What are the latest estimations for costs and completion of the project?
For the first operational phase, which aims to create an initial standard-gauge rail connection across the Baltic States and link it to Poland, the estimated cost is around 15,3 euros billion and is planned to be completed by 2030. This phase includes foundational infrastructure and basic operational capability for the corridor. Rail Baltica is a priority TEN-T project connecting Poland, the Baltic States, and Finland indirectly, with links to Ukraine. Using the European standard gauge, it creates a new North–South rail corridor in the Baltic region, fully integrating it into the EU network. The project boosts regional travel, freight efficiency, sustainable transport, and supports EU-NATO military mobility.
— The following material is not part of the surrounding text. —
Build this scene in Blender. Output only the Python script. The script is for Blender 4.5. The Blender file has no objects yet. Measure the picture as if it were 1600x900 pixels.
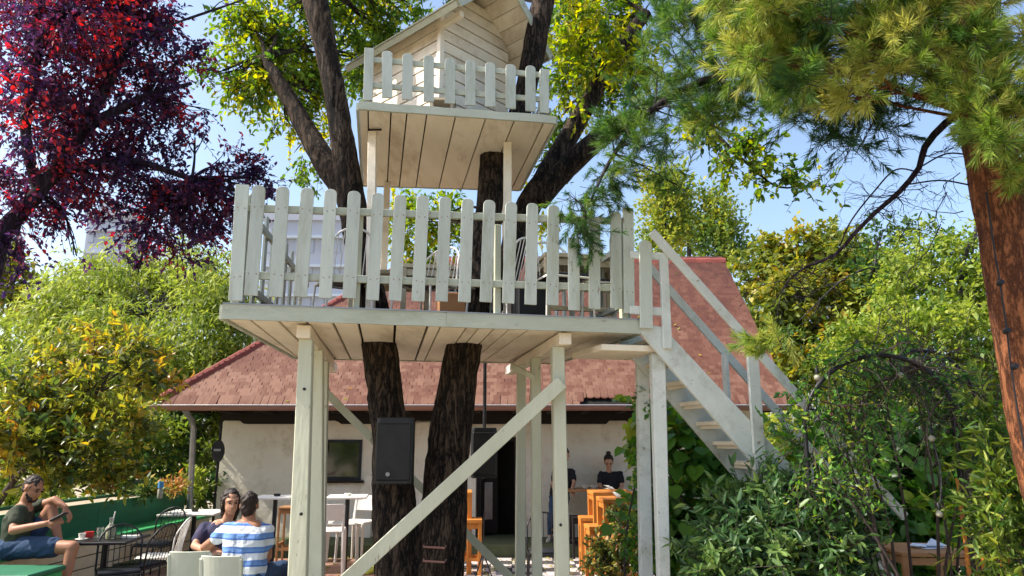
import bpy, bmesh, math, random
import numpy as np
from mathutils import Vector, Matrix, noise
R = math.radians
random.seed(7)
S = bpy.context.scene
C = S.collection

# ---------------------------------------------------------------- camera
F = 1120.0                 # focal length in photograph pixels (1600 wide)
PITCH = R(12.1)
CZ = 1.72                  # eye height above the paving
cam_d = bpy.data.cameras.new('camera'); cam = bpy.data.objects.new('camera', cam_d)
C.objects.link(cam); S.camera = cam
cam.location = (0, 0, CZ); cam.rotation_euler = (R(90) + PITCH, 0, 0)
cam_d.sensor_width = 36; cam_d.lens = 36 * F / 1600; cam_d.clip_start = 0.05; cam_d.clip_end = 2000
S.render.resolution_x = 1024; S.render.resolution_y = 576

# ---------------------------------------------------------------- light
SUN_EL, SUN_AZ = 46, -97    # azimuth measured from +Y (away from camera), negative = left
world = bpy.data.worlds.new('World'); S.world = world; world.use_nodes = True
wn = world.node_tree.nodes; wl = world.node_tree.links
bg = wn['Background']; sky = wn.new('ShaderNodeTexSky'); sky.sky_type = 'NISHITA'
sky.sun_disc = False; sky.sun_elevation = R(SUN_EL); sky.sun_rotation = R(SUN_AZ)
sky.air_density = 1.0; sky.dust_density = 3.0; sky.ozone_density = 1.2; sky.altitude = 100
wl.new(sky.outputs[0], bg.inputs[0]); bg.inputs[1].default_value = 0.15
sd = bpy.data.lights.new('sun', 'SUN'); sd.energy = 3.7; sd.angle = R(0.5); sd.color = (1, 0.93, 0.82)
sun = bpy.data.objects.new('sun', sd); C.objects.link(sun)
sv = Vector((math.sin(R(SUN_AZ)) * math.cos(R(SUN_EL)), math.cos(R(SUN_AZ)) * math.cos(R(SUN_EL)), math.sin(R(SUN_EL))))
sun.rotation_euler = sv.to_track_quat('Z', 'Y').to_euler()
S.view_settings.view_transform = 'Standard'; S.view_settings.look = 'None'
S.view_settings.gamma = 1; S.view_settings.exposure = 1.1
S.view_settings.use_curve_mapping = False
S.cycles.max_bounces = 8; S.cycles.transparent_max_bounces = 6
S.cycles.diffuse_bounces = 4; S.cycles.glossy_bounces = 2; S.cycles.transmission_bounces = 4

# ---------------------------------------------------------------- measuring helpers (photograph -> place)
cP, sP = math.cos(PITCH), math.sin(PITCH)
def ray(px, py):
    dx = (px - 800) / F; dy = (450 - py) / F
    return Vector((dx, cP - dy * sP, sP + dy * cP))
def at(px, py, Y):
    d = ray(px, py); return Vector((0, 0, CZ)) + d * (Y / d.y)
def onz(px, py, z):
    d = ray(px, py); return Vector((0, 0, CZ)) + d * ((z - CZ) / d.z)
def proj(p):
    q = Vector(p) - Vector((0, 0, CZ))
    dep = q.y * cP + q.z * sP; up = -q.y * sP + q.z * cP
    return 800 + F * q.x / dep, 450 - F * up / dep
def dep(p):
    return p[1] * cP + (p[2] - CZ) * sP
def on_line(px, A, B, z):
    lo, hi = -0.3, 1.3
    for _ in range(30):
        m = (lo + hi) / 2; q = A.lerp(B, m)
        if proj((q.x, q.y, z))[0] < px: lo = m
        else: hi = m
    q = A.lerp(B, (lo + hi) / 2); return Vector((q.x, q.y, z))

# ---------------------------------------------------------------- object helpers
WM = {}
def world_of(o):
    return WM.get(o.name, Matrix.Identity(4))
def tag(o, label=None, cat=None, group=None, kind=None):
    if label: o['label'] = label
    if cat: o['category'] = cat
    if group: o['group'] = group
    if kind: o['kind'] = kind
    return o
def thing(name, loc, label, cat, group=None, rz=0):
    o = bpy.data.objects.new(name, None); C.objects.link(o); o.empty_display_size = 0.2
    o.location = loc; o.rotation_euler = (0, 0, rz)
    WM[o.name] = Matrix.Translation(Vector(loc)) @ Matrix.Rotation(rz, 4, 'Z')
    return tag(o, label, cat, group)
def inst(name, me, M, parent=None):
    o = bpy.data.objects.new(name, me); C.objects.link(o); WM[o.name] = M.copy()
    if parent:
        o.parent = parent; o.matrix_basis = world_of(parent).inverted() @ M
    else: o.matrix_basis = M
    return o
def copy_tree(o, parent=None):
    c = o.copy(); C.objects.link(c)
    if parent: c.parent = parent
    for ch in list(o.children): copy_tree(ch, c)
    return c
def put(proto, loc, rz, label, first=[None]):
    """first use moves the prototype itself, later uses copy it"""
    if proto.get('used'):
        c = copy_tree(proto)
    else:
        c = proto; proto['used'] = 1
    if 'used' in c.keys() and c is not proto: del c['used']
    c.location = loc; c.rotation_euler = (0, 0, rz); c['label'] = label
    WM[c.name] = Matrix.Translation(Vector(loc)) @ Matrix.Rotation(rz, 4, 'Z')
    return c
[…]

Talking about the progress, we can say that Rail Baltica has reached an advanced level of technical and organisational readiness. Detailed designs have been completed for major sections, procurement processes are ongoing, and construction packages are being prepared. This ensures that works can be launched promptly as financing becomes available (construction readiness). In Estonia, contracts cover the full 213 km main line of the first phase of implementation, with more than 100 km already under active construction. In Latvia, works cover the entire main line, including the priority southern section and the development of Riga Central Station and Riga Airport. In Lithuania, 114 km of the main line is under construction, with track laying underway and significant progress being made on the Neris River bridge. At the system level, a major milestone was reached in September 2025 with the signing of the electrification design-and-build contract, which will create a unified system across the three countries.
What are your thoughts on the current Rail Baltica plan, which is much less ambitious than the initial one?
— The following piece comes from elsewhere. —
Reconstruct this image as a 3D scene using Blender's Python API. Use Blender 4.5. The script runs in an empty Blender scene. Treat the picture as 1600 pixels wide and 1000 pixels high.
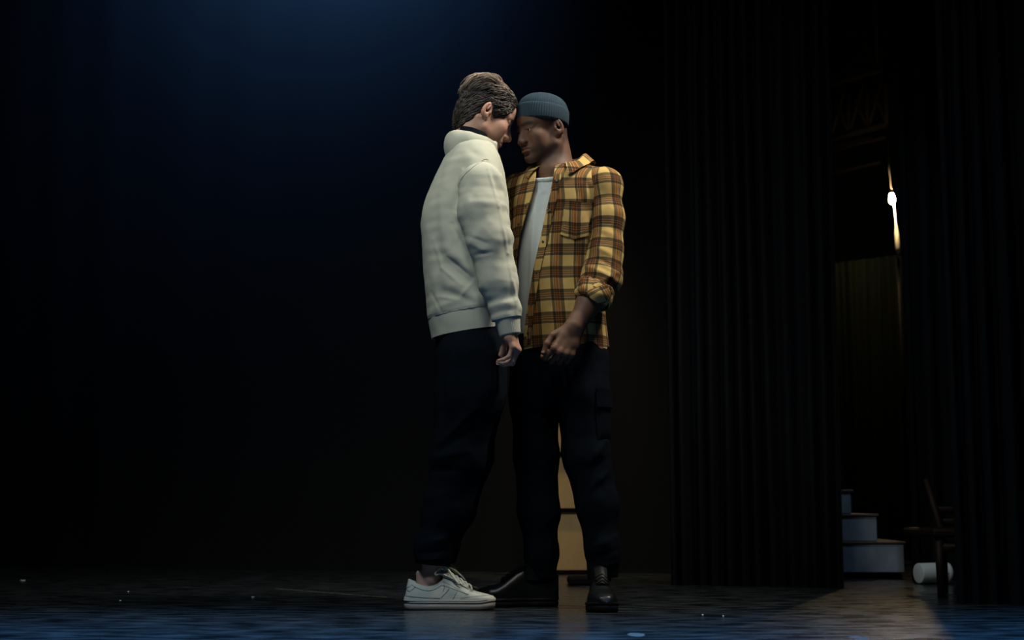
import bpy, math
import numpy as np
from mathutils import Vector, Matrix

# ------------------------------------------------------------------ camera, world, light, exposure
scene = bpy.context.scene
COL = scene.collection
FPX = 50.0 / 36.0 * 1600.0
TILT = math.radians(7.23)
CAM_H = 0.36
ST, CT = math.sin(TILT), math.cos(TILT)

cam_data = bpy.data.cameras.new('camera')
cam_data.lens = 50.0
cam_data.sensor_width = 36.0
cam_data.clip_start = 0.05
cam_data.dof.use_dof = True
cam_data.dof.focus_distance = 4.82
cam_data.dof.aperture_fstop = 2.5
cam_data.dof.aperture_blades = 7
cam = bpy.data.objects.new('camera', cam_data)
cam.location = (0, 0, CAM_H)
cam.rotation_euler = (math.pi / 2 + TILT, 0, 0)
COL.objects.link(cam)
scene.camera = cam

world = bpy.data.worlds.new('dark_hall')
scene.world = world
world.use_nodes = True
world.node_tree.nodes['Background'].inputs['Color'].default_value = (0.25, 0.4, 0.7, 1)
world.node_tree.nodes['Background'].inputs['Strength'].default_value = 0.0012

scene.view_settings.view_transform = 'Standard'
scene.view_settings.look = 'None'
scene.view_settings.exposure = 0.0
scene.view_settings.gamma = 1.0
scene.view_settings.use_curve_mapping = False


def aim(ob, target):
    d = Vector(target) - ob.location
    ob.rotation_euler = d.to_track_quat('-Z', 'Y').to_euler()


def area_light(name, loc, target, size, power, color, spread=180):
    l = bpy.data.lights.new(name, 'AREA')
    l.shape = 'DISK'
    l.size = size
    l.energy = power
    l.color = color
    l.spread = math.radians(spread)
    o = bpy.data.objects.new(name, l)
    o.location = loc
    COL.objects.link(o)
    aim(o, target)
    return o


def spot_light(name, loc, target, angle, blend, power, color, radius=0.08):
    l = bpy.data.lights.new(name, 'SPOT')
    l.spot_size = math.radians(angle)
    l.spot_blend = blend
    l.energy = power
    l.color = color
    l.shadow_soft_size = radius
    o = bpy.data.objects.new(name, l)
    o.location = loc
    COL.objects.link(o)
    aim(o, target)
    return o


# overhead stage wash above the pair, a rim from each wing, blue floods on the backdrop and the apron
area_light('left_wash', (-1.1, 3.45, 3.5), (-0.25, 4.85, 1.35), 0.7, 6.3, (0.90, 0.98, 0.95), 75)
area_light('right_wash', (1.30, 4.65, 3.45), (0.25, 4.95, 1.4), 0.6, 14, (1.0, 0.92, 0.78), 65)
area_light('front_fill', (-0.2, 2.0, 4.6), (0.0, 4.9, 1.0), 1.0, 5.5, (1.0, 0.97, 0.88), 70)
spot_light('blue_backdrop_flood', (-0.90, 6.45, 4.5), (-0.95, 7.8, 3.85), 110, 1.0, 900, (0.17, 0.43, 1.0), 0.15)
for x_ in (-1.0, 1.45):
    spot_light('blue_apron_flood', (x_, 2.2, 4.6), (x_, 2.75, 0.0), 52, 1.0, 4200, (0.13, 0.46, 1.0), 0.2)
spot_light('step_fill', (1.95, 5.35, 3.7), (1.72, 6.75, 0.35), 30, 1.0, 45, (0.62, 0.82, 1.0), 0.1)  # unseen spot added to brighten the steps in the wing
spot_light('backstage_lamp', (0.30, 6.62, 3.3), (0.28, 7.12, 0.35), 30, 0.8, 150, (1.0, 0.72, 0.38), 0.05)


# ------------------------------------------------------------------ small maths helpers
def P(px, py, Y):
    """world point on the photograph's sight line (px, py) at world depth Y"""
    x = (px - 800.0) / FPX
    y = (500.0 - py) / FPX
    t = Y / (CT - y * ST)
    return np.array([t * x, Y, CAM_H + t * (ST + y * CT)])


def unit(v):
    v = np.asarray(v, float)
    return v / np.linalg.norm(v)


def sstep(e0, e1, x):
    t = np.clip((x - e0) / (e1 - e0), 0, 1)
    return t * t * (3 - 2 * t)


_rs = np.random.RandomState(11)
_perm = _rs.permutation(4096).astype(np.int64)
_val = _rs.rand(4096) * 2 - 1


def noise3(p, scale):
    q = np.asarray(p, float) * scale
    i = np.floor(q).astype(np.int64)
    f = q - i
    f = f * f * (3 - 2 * f)

    def h(a, b, c):
        return _val[_perm[(_perm[(_perm[a & 4095] + b) & 4095] + c) & 4095]]
    r = 0
    for dx in (0, 1):
        wx = f[:, 0] if dx else 1 - f[:, 0]
        for dy in (0, 1):
            wy = f[:, 1] if dy else 1 - f[:, 1]
            for dz in (0, 1):
                wz = f[:, 2] if dz else 1 - f[:, 2]
                r = r + wx * wy * wz * h(i[:, 0] + dx, i[:, 1] + dy, i[:, 2] + dz)
    return r


# ------------------------------------------------------------------ implicit surfaces
def smin(a, b, k):
    if k <= 0:
        return np.minimum(a, b)
    h = np.clip(0.5 + 0.5 * (b - a) / k, 0, 1)
    return b + (a - b) * h - k * h * (1 - h)


def smax(a, b, k):
    return -smin(-a, -b, k)


class Frame:
    def __init__(self, o, fwd, left, up):
        self.o = np.asarray(o, float)
        self.R = np.stack([unit(fwd), unit(left), unit(up)], axis=1)

    def to_local(self, p):
        return (p - self.o) @ self.R

    def to_world(self, q):
        return np.asarray(q, float) @ self.R.T + self.o


class Field:
    """list of signed-distance pieces blended one after the other"""

    def __init__(self):
        self.items = []

    def add(self, fn, k=0.01, op='u', box=None):
        self.items.append((fn, k, op, box))

    def cone(self, a, b, ra, rb, k=0.01, op='u', squash=None):
        a = np.asarray(a, float)
        b = np.asarray(b, float)
        m = max(ra, rb) * (1 if squash is None else max(1, squash[1])) + 0.05 + 2 * k
        box = (np.minimum(a, b) - m, np.maximum(a, b) + m)
        ba = b - a
        L2 = max(ba @ ba, 1e-9)

        def fn(p):
            q = p - a
            t = np.clip(q @ ba / L2, 0, 1)
            v = q - t[:, None] * ba
            if squash is not None:
                ax, s = squash
                c = v @ ax
                v = v + (c * (1 / s - 1))[:, None] * ax
            return np.sqrt((v * v).sum(1)) - (ra + (rb - ra) * t)
        self.add(fn, k, op, box)

    def ell(self, c, r, fr=None, k=0.01, op='u', tilt=None):
        c = np.asarray(c, float)
        r = np.asarray(r, float)
        wc = fr.to_world(c) if fr is not None else c
        m = r.max() + 0.05 + 2 * k
        box = (wc - m, wc + m)

        def fn(p):
            q = (fr.to_local(p) if fr is not None else p) - c
            if tilt is not None:
                q = q @ tilt
            k0 = np.sqrt(((q / r) ** 2).sum(1))
            k1 = np.sqrt(((q / r ** 2) ** 2).sum(1)) + 1e-9
            return k0 * (k0 - 1) / k1
        self.add(fn, k, op, box)

    def __call__(self, p):
        d = np.full(len(p), 0.5)
        pl, ph = p.min(0), p.max(0)
        px_, py_, pz_ = p[:, 0].copy(), p[:, 1].copy(), p[:, 2].copy()
        for fn, k, op, box in self.items:
            if box is not None:
                b0, b1 = box
                if (b0 > ph).any() or (b1 < pl).any():
                    continue
                m = np.nonzero((px_ >= b0[0]) & (px_ <= b1[0]) & (py_ >= b0[1]) & (py_ <= b1[1]) & (pz_ >= b0[2]) & (pz_ <= b1[2]))[0]
                if len(m) == 0:
                    continue
                v = fn(p[m])
                o = d[m]
            else:
                m = slice(None)
                v = fn(p)
                o = d
            if op == 'u':
                d[m] = smin(o, v, k)
            elif op == 's':
                d[m] = smax(o, -v, k)
            else:
                d[m] = smax(o, v, k)
        return d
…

I don’t see it that way. From a strategic perspective, this shift toward a phased, more pragmatic plan makes sense because it allows the project to move forward. The 2030 target for the first phase remains our main operational reference point. However, it is based on specific assumptions: continuous EU and national financing, sufficient construction capacity, and stable implementation conditions. These assumptions leave limited margin for disruption. If they change, the schedule will also need to change. This reality is openly discussed with our partners and decision-makers.
Discussions at regional and European levels have confirmed that long-term funding predictability, particularly under the Connecting Europe Facility and the next Multiannual Financial Framework, will be decisive for meeting the agreed milestones. Without timely and sufficient financing, progress will inevitably slow, regardless of technical readiness.
The different implementation environments across the three Baltic states also need to be highlighted. Legal frameworks, contracting models, and financing arrangements vary, directly affecting risk profiles and delivery sequences. Managing these differences while maintaining overall system coherence remains one of our main practical challenges.